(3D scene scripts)
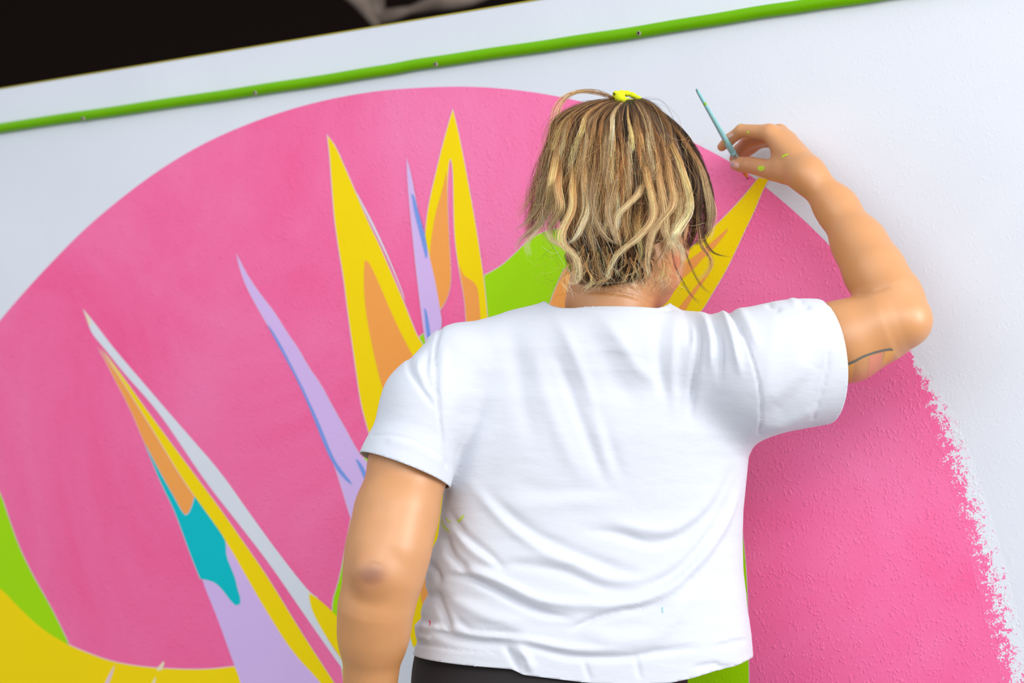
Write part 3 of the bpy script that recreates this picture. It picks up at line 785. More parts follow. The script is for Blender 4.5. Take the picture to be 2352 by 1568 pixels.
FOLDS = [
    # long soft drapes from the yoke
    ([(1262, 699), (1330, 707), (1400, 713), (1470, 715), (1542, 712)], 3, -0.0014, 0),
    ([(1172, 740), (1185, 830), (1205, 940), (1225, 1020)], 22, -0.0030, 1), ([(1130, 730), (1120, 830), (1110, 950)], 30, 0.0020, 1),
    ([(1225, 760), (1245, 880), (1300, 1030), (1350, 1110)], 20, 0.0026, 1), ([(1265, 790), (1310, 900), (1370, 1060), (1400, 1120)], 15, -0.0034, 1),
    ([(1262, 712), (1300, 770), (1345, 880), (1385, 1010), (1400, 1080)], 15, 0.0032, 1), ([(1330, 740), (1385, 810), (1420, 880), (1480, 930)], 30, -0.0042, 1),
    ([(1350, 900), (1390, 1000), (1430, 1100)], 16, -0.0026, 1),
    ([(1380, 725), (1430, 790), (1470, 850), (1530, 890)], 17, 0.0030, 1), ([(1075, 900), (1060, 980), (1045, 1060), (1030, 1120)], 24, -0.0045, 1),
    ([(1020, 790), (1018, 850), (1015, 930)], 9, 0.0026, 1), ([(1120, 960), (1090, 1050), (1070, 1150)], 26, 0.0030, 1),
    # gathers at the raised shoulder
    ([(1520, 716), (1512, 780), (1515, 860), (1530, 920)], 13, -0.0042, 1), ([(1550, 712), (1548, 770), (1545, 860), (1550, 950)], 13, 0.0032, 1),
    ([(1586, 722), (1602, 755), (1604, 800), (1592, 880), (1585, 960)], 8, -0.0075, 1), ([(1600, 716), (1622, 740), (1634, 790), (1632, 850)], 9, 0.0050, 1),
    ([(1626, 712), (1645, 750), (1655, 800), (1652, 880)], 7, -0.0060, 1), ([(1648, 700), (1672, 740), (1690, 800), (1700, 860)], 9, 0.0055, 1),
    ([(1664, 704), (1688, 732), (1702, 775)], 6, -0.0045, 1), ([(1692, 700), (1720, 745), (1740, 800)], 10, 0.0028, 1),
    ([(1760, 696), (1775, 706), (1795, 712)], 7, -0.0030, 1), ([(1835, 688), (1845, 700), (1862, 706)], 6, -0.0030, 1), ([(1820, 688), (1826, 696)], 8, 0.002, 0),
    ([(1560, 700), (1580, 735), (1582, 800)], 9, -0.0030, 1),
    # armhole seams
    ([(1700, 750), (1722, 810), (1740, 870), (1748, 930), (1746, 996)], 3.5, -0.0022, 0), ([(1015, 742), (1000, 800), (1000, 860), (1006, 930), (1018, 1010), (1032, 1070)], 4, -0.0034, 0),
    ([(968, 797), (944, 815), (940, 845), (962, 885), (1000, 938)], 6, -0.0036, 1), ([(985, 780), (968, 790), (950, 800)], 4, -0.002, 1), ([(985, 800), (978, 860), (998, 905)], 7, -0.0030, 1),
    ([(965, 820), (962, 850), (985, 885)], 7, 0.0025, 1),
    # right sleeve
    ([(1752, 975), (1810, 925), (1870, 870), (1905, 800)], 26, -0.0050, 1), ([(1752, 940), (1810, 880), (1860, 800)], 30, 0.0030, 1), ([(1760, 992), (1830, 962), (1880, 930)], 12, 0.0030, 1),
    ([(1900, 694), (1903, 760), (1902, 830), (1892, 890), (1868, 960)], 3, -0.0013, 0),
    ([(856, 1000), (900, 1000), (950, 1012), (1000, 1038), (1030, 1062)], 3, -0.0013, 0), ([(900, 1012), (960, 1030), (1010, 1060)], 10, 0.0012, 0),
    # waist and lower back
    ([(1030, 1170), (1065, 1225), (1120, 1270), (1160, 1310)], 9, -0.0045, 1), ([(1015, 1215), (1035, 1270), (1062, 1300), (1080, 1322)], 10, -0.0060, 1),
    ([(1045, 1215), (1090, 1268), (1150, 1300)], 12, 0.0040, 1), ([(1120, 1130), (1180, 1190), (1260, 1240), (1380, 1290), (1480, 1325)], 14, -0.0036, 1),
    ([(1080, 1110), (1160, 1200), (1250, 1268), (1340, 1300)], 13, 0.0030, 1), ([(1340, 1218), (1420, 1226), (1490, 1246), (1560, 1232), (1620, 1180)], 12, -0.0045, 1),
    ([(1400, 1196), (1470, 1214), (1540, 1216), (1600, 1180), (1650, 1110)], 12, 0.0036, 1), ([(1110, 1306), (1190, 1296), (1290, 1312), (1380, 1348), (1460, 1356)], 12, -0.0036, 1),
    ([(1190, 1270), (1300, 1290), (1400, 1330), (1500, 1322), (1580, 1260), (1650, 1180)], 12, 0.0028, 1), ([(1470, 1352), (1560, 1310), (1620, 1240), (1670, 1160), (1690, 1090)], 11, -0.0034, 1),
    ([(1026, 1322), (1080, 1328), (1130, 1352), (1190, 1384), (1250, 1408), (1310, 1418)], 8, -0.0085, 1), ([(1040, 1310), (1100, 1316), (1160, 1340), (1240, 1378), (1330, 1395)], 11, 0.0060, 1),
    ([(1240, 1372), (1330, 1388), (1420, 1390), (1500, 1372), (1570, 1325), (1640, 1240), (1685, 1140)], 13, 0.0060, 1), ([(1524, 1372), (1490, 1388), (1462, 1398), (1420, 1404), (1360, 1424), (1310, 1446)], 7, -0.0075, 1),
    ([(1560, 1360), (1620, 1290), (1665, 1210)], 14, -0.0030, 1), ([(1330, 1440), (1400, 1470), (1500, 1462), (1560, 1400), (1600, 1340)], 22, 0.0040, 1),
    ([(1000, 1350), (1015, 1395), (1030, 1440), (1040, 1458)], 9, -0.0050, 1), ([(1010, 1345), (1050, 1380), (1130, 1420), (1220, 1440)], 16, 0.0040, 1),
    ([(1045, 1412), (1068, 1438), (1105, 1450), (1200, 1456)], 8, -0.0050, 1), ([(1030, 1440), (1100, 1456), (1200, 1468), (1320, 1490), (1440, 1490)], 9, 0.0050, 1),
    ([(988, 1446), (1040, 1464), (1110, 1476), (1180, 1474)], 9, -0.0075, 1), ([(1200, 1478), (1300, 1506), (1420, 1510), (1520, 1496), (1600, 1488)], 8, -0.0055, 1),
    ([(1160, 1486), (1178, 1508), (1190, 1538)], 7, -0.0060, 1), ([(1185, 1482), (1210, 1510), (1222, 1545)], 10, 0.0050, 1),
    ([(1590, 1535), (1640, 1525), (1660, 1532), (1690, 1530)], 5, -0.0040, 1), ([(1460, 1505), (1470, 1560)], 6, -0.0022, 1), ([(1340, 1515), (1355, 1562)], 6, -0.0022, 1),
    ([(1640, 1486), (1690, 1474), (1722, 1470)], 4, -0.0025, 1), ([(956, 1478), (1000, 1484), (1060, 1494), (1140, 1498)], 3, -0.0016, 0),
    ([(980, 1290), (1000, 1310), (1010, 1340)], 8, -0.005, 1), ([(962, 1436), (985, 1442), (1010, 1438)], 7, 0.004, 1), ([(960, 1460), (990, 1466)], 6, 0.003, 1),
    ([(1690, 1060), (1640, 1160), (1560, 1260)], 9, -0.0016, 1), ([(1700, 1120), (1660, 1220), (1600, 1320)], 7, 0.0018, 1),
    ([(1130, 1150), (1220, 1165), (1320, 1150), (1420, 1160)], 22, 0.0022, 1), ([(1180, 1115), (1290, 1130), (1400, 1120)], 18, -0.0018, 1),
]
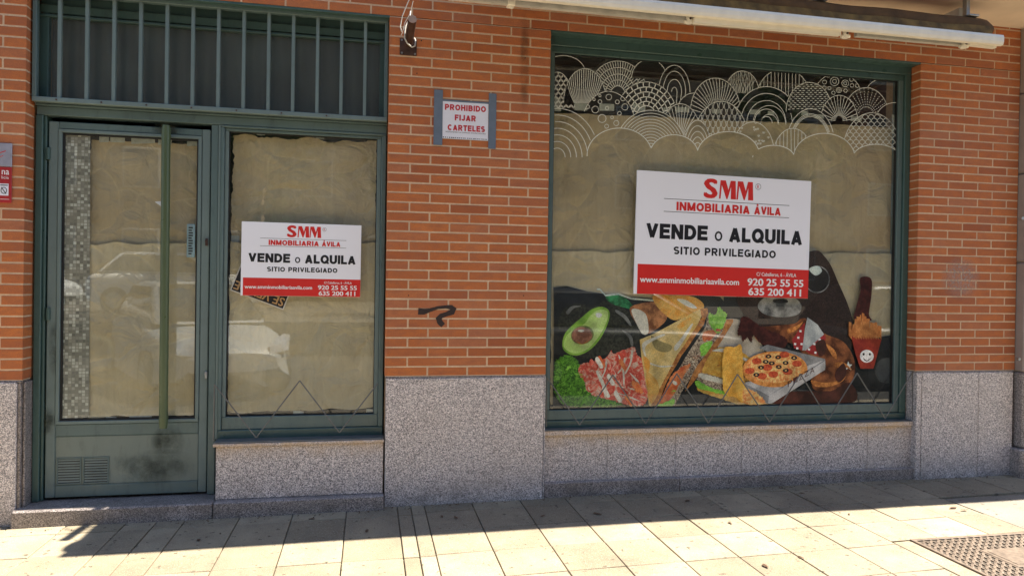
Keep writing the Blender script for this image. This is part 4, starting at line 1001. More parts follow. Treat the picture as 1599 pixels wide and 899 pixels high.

### EXERCISE DIRECTIONS
Reproduce the entries above exactly. Do not include the images.

### SOLUTION TO THE PROBLEM
Write part 3 of the bpy script that recreates this picture. It picks up at line 785. More parts follow. The script is for Blender 4.5. Take the picture to be 2352 by 1568 pixels.
FOLDS = [
    # long soft drapes from the yoke
    ([(1262, 699), (1330, 707), (1400, 713), (1470, 715), (1542, 712)], 3, -0.0014, 0),
    ([(1172, 740), (1185, 830), (1205, 940), (1225, 1020)], 22, -0.0030, 1), ([(1130, 730), (1120, 830), (1110, 950)], 30, 0.0020, 1),
    ([(1225, 760), (1245, 880), (1300, 1030), (1350, 1110)], 20, 0.0026, 1), ([(1265, 790), (1310, 900), (1370, 1060), (1400, 1120)], 15, -0.0034, 1),
    ([(1262, 712), (1300, 770), (1345, 880), (1385, 1010), (1400, 1080)], 15, 0.0032, 1), ([(1330, 740), (1385, 810), (1420, 880), (1480, 930)], 30, -0.0042, 1),
    ([(1350, 900), (1390, 1000), (1430, 1100)], 16, -0.0026, 1),
    ([(1380, 725), (1430, 790), (1470, 850), (1530, 890)], 17, 0.0030, 1), ([(1075, 900), (1060, 980), (1045, 1060), (1030, 1120)], 24, -0.0045, 1),
    ([(1020, 790), (1018, 850), (1015, 930)], 9, 0.0026, 1), ([(1120, 960), (1090, 1050), (1070, 1150)], 26, 0.0030, 1),
    # gathers at the raised shoulder
    ([(1520, 716), (1512, 780), (1515, 860), (1530, 920)], 13, -0.0042, 1), ([(1550, 712), (1548, 770), (1545, 860), (1550, 950)], 13, 0.0032, 1),
    ([(1586, 722), (1602, 755), (1604, 800), (1592, 880), (1585, 960)], 8, -0.0075, 1), ([(1600, 716), (1622, 740), (1634, 790), (1632, 850)], 9, 0.0050, 1),
    ([(1626, 712), (1645, 750), (1655, 800), (1652, 880)], 7, -0.0060, 1), ([(1648, 700), (1672, 740), (1690, 800), (1700, 860)], 9, 0.0055, 1),
    ([(1664, 704), (1688, 732), (1702, 775)], 6, -0.0045, 1), ([(1692, 700), (1720, 745), (1740, 800)], 10, 0.0028, 1),
    ([(1760, 696), (1775, 706), (1795, 712)], 7, -0.0030, 1), ([(1835, 688), (1845, 700), (1862, 706)], 6, -0.0030, 1), ([(1820, 688), (1826, 696)], 8, 0.002, 0),
    ([(1560, 700), (1580, 735), (1582, 800)], 9, -0.0030, 1),
    # armhole seams
    ([(1700, 750), (1722, 810), (1740, 870), (1748, 930), (1746, 996)], 3.5, -0.0022, 0), ([(1015, 742), (1000, 800), (1000, 860), (1006, 930), (1018, 1010), (1032, 1070)], 4, -0.0034, 0),
    ([(968, 797), (944, 815), (940, 845), (962, 885), (1000, 938)], 6, -0.0036, 1), ([(985, 780), (968, 790), (950, 800)], 4, -0.002, 1), ([(985, 800), (978, 860), (998, 905)], 7, -0.0030, 1),
    ([(965, 820), (962, 850), (985, 885)], 7, 0.0025, 1),
    # right sleeve
    ([(1752, 975), (1810, 925), (1870, 870), (1905, 800)], 26, -0.0050, 1), ([(1752, 940), (1810, 880), (1860, 800)], 30, 0.0030, 1), ([(1760, 992), (1830, 962), (1880, 930)], 12, 0.0030, 1),
    ([(1900, 694), (1903, 760), (1902, 830), (1892, 890), (1868, 960)], 3, -0.0013, 0),
    ([(856, 1000), (900, 1000), (950, 1012), (1000, 1038), (1030, 1062)], 3, -0.0013, 0), ([(900, 1012), (960, 1030), (1010, 1060)], 10, 0.0012, 0),
    # waist and lower back
    ([(1030, 1170), (1065, 1225), (1120, 1270), (1160, 1310)], 9, -0.0045, 1), ([(1015, 1215), (1035, 1270), (1062, 1300), (1080, 1322)], 10, -0.0060, 1),
    ([(1045, 1215), (1090, 1268), (1150, 1300)], 12, 0.0040, 1), ([(1120, 1130), (1180, 1190), (1260, 1240), (1380, 1290), (1480, 1325)], 14, -0.0036, 1),
    ([(1080, 1110), (1160, 1200), (1250, 1268), (1340, 1300)], 13, 0.0030, 1), ([(1340, 1218), (1420, 1226), (1490, 1246), (1560, 1232), (1620, 1180)], 12, -0.0045, 1),
    ([(1400, 1196), (1470, 1214), (1540, 1216), (1600, 1180), (1650, 1110)], 12, 0.0036, 1), ([(1110, 1306), (1190, 1296), (1290, 1312), (1380, 1348), (1460, 1356)], 12, -0.0036, 1),
    ([(1190, 1270), (1300, 1290), (1400, 1330), (1500, 1322), (1580, 1260), (1650, 1180)], 12, 0.0028, 1), ([(1470, 1352), (1560, 1310), (1620, 1240), (1670, 1160), (1690, 1090)], 11, -0.0034, 1),
    ([(1026, 1322), (1080, 1328), (1130, 1352), (1190, 1384), (1250, 1408), (1310, 1418)], 8, -0.0085, 1), ([(1040, 1310), (1100, 1316), (1160, 1340), (1240, 1378), (1330, 1395)], 11, 0.0060, 1),
    ([(1240, 1372), (1330, 1388), (1420, 1390), (1500, 1372), (1570, 1325), (1640, 1240), (1685, 1140)], 13, 0.0060, 1), ([(1524, 1372), (1490, 1388), (1462, 1398), (1420, 1404), (1360, 1424), (1310, 1446)], 7, -0.0075, 1),
    ([(1560, 1360), (1620, 1290), (1665, 1210)], 14, -0.0030, 1), ([(1330, 1440), (1400, 1470), (1500, 1462), (1560, 1400), (1600, 1340)], 22, 0.0040, 1),
    ([(1000, 1350), (1015, 1395), (1030, 1440), (1040, 1458)], 9, -0.0050, 1), ([(1010, 1345), (1050, 1380), (1130, 1420), (1220, 1440)], 16, 0.0040, 1),
    ([(1045, 1412), (1068, 1438), (1105, 1450), (1200, 1456)], 8, -0.0050, 1), ([(1030, 1440), (1100, 1456), (1200, 1468), (1320, 1490), (1440, 1490)], 9, 0.0050, 1),
    ([(988, 1446), (1040, 1464), (1110, 1476), (1180, 1474)], 9, -0.0075, 1), ([(1200, 1478), (1300, 1506), (1420, 1510), (1520, 1496), (1600, 1488)], 8, -0.0055, 1),
    ([(1160, 1486), (1178, 1508), (1190, 1538)], 7, -0.0060, 1), ([(1185, 1482), (1210, 1510), (1222, 1545)], 10, 0.0050, 1),
    ([(1590, 1535), (1640, 1525), (1660, 1532), (1690, 1530)], 5, -0.0040, 1), ([(1460, 1505), (1470, 1560)], 6, -0.0022, 1), ([(1340, 1515), (1355, 1562)], 6, -0.0022, 1),
    ([(1640, 1486), (1690, 1474), (1722, 1470)], 4, -0.0025, 1), ([(956, 1478), (1000, 1484), (1060, 1494), (1140, 1498)], 3, -0.0016, 0),
    ([(980, 1290), (1000, 1310), (1010, 1340)], 8, -0.005, 1), ([(962, 1436), (985, 1442), (1010, 1438)], 7, 0.004, 1), ([(960, 1460), (990, 1466)], 6, 0.003, 1),
    ([(1690, 1060), (1640, 1160), (1560, 1260)], 9, -0.0016, 1), ([(1700, 1120), (1660, 1220), (1600, 1320)], 7, 0.0018, 1),
    ([(1130, 1150), (1220, 1165), (1320, 1150), (1420, 1160)], 22, 0.0022, 1), ([(1180, 1115), (1290, 1130), (1400, 1120)], 18, -0.0018, 1),
]
Keep writing the Blender script for this image. This is part 4, starting at line 1001. More parts follow. Treat the picture as 1599 pixels wide and 899 pixels high.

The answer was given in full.